Après m’être habillé, je pris un énorme bol de café au lait avec du pain chaud ; on me fit payer seulement 1 fr. 25 pour le tout, coucher compris ; ces gens me souhaitèrent de trouver du travail à Fontainebleau et la grand’maman me demanda de l’embrasser pour réparer la faute que j’avais faite de ne pas avoir embrassé la mienne ; et m’embrassa elle-même ; je sortis de cette maison en les remerciant tous ; je courais plutôt que je ne marchais, pour ne pas faire voir que j’avais les larmes aux yeux. Il y a vraiment de braves et bons cœurs dans la classe du peuple.

À Fontainebleau, je trouvai de suite du travail ; le patron était un ivrogne, criant constamment après sa femme et ses deux enfants, âgés de 12 et 13 ans qui, prenant modèle sur leur père, disaient des sottises, faisaient mille misères à leur mère qui les adorait et les comblait de bons soins ; une bonne chose pour moi, c’est que l’on était bien nourri ; le patron, toujours dehors, s’occupant de vente et d’échanges de chevaux et voitures, j’étais seul à la boutique, beau et bon travail de bourrellerie, sellerie et carrosserie ; j’avais fort à faire, j’étais content ; par exemple, il ne faisait pas chaud où je couchais ; c’était un grenier donnant au Nord et, pendant plusieurs jours, le pot de terre qui contenait l’eau pour ma toilette avait éclaté sous l’action de la glace qui s’était formée la nuit.

C’est là que je commençai à lire ; je louais à un cabinet de lecture un volume pour deux sous.
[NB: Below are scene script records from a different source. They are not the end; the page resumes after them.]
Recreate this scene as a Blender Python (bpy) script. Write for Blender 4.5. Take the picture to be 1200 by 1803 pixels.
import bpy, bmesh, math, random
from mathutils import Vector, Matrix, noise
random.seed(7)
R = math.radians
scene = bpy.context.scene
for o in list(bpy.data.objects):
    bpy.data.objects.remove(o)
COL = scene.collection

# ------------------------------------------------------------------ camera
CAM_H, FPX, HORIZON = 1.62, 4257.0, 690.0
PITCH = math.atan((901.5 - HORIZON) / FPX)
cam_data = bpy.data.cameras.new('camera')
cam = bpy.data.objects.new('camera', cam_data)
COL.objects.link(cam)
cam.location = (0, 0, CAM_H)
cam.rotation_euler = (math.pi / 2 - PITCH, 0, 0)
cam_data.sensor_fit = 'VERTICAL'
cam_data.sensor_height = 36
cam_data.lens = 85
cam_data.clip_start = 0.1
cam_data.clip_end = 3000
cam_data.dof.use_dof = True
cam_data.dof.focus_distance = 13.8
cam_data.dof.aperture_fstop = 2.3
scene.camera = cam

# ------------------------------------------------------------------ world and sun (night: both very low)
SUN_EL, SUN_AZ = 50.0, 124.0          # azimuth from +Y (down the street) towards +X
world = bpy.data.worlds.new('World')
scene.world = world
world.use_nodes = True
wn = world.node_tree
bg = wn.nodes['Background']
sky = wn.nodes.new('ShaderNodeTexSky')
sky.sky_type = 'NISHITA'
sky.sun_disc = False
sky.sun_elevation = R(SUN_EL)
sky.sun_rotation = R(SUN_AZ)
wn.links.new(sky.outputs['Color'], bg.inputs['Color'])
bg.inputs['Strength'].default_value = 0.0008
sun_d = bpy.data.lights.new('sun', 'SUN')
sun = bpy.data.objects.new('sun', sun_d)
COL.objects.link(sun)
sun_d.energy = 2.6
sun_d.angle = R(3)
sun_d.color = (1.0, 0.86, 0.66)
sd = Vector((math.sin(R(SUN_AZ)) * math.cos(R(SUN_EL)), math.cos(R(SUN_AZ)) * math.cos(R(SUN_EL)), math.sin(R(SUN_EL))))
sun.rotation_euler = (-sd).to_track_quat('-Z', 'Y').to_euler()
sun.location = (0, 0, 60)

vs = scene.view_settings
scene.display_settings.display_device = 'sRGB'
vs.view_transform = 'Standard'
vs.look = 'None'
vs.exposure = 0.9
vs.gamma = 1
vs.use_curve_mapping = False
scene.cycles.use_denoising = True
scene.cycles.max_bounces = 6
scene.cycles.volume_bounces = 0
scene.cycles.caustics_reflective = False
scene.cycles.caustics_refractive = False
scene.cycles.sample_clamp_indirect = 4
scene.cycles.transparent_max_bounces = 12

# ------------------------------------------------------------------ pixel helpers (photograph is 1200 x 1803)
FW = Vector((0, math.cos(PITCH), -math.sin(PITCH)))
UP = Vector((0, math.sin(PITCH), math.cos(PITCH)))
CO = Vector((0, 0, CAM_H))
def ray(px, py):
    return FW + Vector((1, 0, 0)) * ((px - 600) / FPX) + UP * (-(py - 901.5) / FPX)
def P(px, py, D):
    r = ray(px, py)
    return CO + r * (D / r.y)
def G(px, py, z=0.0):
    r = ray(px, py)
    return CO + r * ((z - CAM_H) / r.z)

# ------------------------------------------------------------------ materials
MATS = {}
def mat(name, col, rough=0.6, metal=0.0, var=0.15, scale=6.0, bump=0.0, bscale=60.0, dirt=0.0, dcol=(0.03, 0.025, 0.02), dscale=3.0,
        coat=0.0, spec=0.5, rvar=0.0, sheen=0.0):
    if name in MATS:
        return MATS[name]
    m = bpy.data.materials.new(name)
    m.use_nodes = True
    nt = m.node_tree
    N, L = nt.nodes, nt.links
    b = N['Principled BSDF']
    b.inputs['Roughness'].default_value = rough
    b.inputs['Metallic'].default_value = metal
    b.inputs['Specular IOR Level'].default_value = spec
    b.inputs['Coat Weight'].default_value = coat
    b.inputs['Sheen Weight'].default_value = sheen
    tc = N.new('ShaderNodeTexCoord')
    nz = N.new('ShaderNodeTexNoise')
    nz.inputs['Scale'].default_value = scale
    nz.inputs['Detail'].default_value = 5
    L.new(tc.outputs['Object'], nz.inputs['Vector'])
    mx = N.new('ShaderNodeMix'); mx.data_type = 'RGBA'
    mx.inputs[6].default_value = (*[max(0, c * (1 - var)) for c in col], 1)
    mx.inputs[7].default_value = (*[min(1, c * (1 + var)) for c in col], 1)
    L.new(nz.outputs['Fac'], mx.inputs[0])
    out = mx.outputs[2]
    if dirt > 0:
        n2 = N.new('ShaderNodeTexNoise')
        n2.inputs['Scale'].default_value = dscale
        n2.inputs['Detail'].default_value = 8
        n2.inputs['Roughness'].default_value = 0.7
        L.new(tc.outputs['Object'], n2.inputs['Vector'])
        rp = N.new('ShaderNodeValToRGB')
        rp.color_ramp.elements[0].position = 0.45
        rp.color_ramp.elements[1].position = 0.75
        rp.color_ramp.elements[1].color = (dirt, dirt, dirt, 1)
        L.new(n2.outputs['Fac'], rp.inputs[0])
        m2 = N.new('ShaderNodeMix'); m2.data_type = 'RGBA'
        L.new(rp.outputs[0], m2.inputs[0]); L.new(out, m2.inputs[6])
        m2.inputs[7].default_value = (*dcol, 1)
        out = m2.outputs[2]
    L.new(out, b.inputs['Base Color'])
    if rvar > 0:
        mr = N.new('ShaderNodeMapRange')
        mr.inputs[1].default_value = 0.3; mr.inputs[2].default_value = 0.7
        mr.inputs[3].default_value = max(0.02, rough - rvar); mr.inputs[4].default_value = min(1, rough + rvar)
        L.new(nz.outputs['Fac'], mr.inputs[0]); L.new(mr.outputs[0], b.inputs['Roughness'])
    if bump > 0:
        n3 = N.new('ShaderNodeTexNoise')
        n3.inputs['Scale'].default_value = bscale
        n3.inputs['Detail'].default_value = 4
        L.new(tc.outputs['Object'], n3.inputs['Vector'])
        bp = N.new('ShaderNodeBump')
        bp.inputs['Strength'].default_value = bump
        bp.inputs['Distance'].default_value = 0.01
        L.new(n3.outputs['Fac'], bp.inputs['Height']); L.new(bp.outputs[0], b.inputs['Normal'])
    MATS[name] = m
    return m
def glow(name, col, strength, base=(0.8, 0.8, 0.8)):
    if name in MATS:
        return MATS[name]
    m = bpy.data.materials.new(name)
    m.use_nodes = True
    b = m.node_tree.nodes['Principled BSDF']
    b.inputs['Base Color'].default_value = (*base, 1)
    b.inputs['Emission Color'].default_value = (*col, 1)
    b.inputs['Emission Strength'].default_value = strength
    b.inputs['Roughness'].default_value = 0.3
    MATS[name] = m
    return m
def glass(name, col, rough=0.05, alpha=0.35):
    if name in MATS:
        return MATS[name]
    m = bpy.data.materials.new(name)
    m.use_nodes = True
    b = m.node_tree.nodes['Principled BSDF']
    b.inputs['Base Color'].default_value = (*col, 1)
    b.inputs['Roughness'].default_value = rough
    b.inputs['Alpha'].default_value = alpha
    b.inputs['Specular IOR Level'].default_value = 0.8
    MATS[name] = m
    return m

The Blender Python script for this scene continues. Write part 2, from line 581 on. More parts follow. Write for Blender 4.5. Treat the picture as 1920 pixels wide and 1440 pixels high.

Ce fut d’abord le Juif Errant, ensuite des volumes de Voltaire, Lamenais, Michelet.

Cette ville était, selon moi, bien triste : pendant quinze jours, la Grand’Rue n’était qu’un verglas, le musée du Palais aussi était froid, les belles et merveilleuses choses que l’on y voyait ne suffisaient pas à réchauffer les visiteurs ; ce musée me fit une profonde impression, n’ayant jamais rien vu, j’avais peine à me figurer comment les hommes avaient pu faire de pareilles choses.

En lisant les livres que j’ai cités tout à l’heure, j’aurais voulu écrire aussi de belles pages, mais en voyant les meubles, tapisseries, marqueteries, peintures, j’aurais voulu connaître tous ces métiers, tous ces arts.